An antiterrorism court on Tuesday awarded capital punishment to two former MQM activists and sentenced four gatekeepers of the factory to life imprisonment, while acquitting party leader Rauf Siddiqui. It appears the men, acting on the orders of the then chief of MQM’s Karachi Tanzeemi Committee Hammad Siddiqui, set the building ablaze after the factory owners did not pay Rs250m extortion or offer a share in their business.

When the crime was committed, the party had a mafia-like grip over much of Karachi. A story was put about that the fire was caused by an electrical short circuit due to poor maintenance and the police filed an FIR against the factory owners. It was in early 2015, by which time the Karachi operation had defanged the MQM, that the case took a dramatic turn. A Rangers report, based on an MQM activist’s confession from nearly two years earlier, held the party — then led by Altaf Hussain — as being squarely responsible for the fire.
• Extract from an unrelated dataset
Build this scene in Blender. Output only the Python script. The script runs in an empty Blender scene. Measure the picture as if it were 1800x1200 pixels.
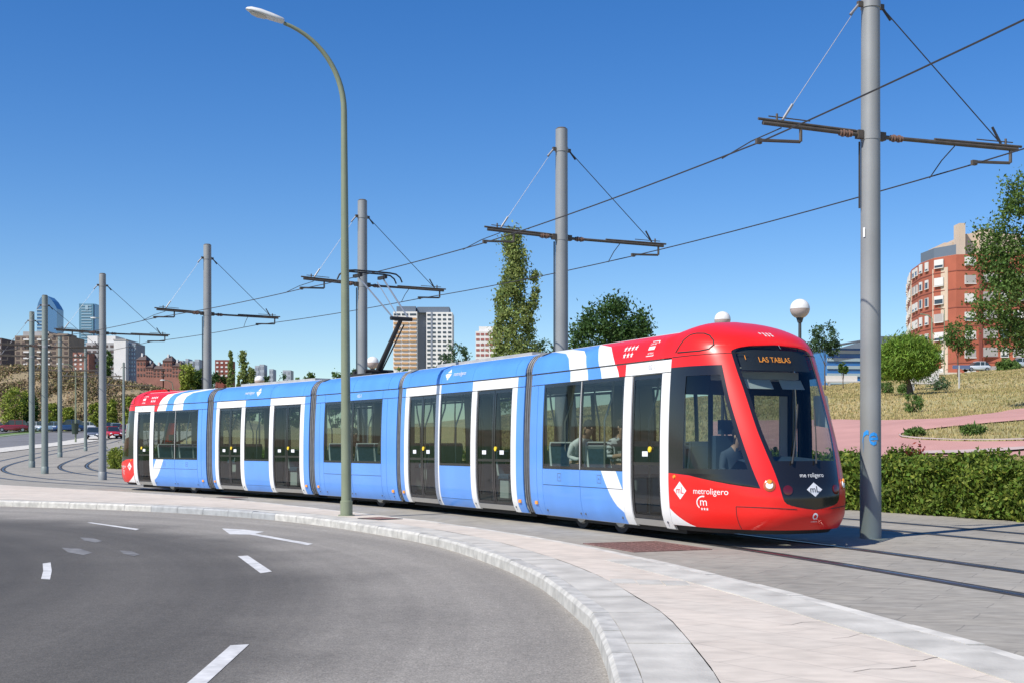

However, one of the main accused, Hammad Siddiqui, is still ostensibly on the run. A report some three years ago claiming he had been arrested in Dubai was denied by law-enforcement authorities; whether that is true, or whether a ‘confessional’ video will surface at an opportune time in the future, is difficult to tell. There are always some trump cards that are kept in play by the powers that be — and the ones that have outlived their usefulness are discarded. Saulat Mirza is a case in point.

Nevertheless, the convictions of most of the accused will bring some solace to the victims’ families. That said, the Baldia fire stands out because it was an unparalleled atrocity; the thuggish regime on whose watch it took place thrived on criminality as a matter of course. MQM cadres, armed to the teeth, would paralyse the entire city at a moment’s notice, disrupting people’s lives and livelihoods on the whims of their leader-in-exile in London. The party’s network of ruthless sector and unit ‘in-charges’ in collusion with some of the party’s top leaders was involved in multiple rackets including extortion, china-cutting, etc. Those who put up any resistance or simply happened to come in the way, paid the ultimate price.

While the Karachi operation managed to nab several MQM ‘assets’, those higher up the ladder — including the ones who gave the orders — are now part of the MQM-P and the Pak Sarzameen Party. The politics of expediency has given them a new lease of life.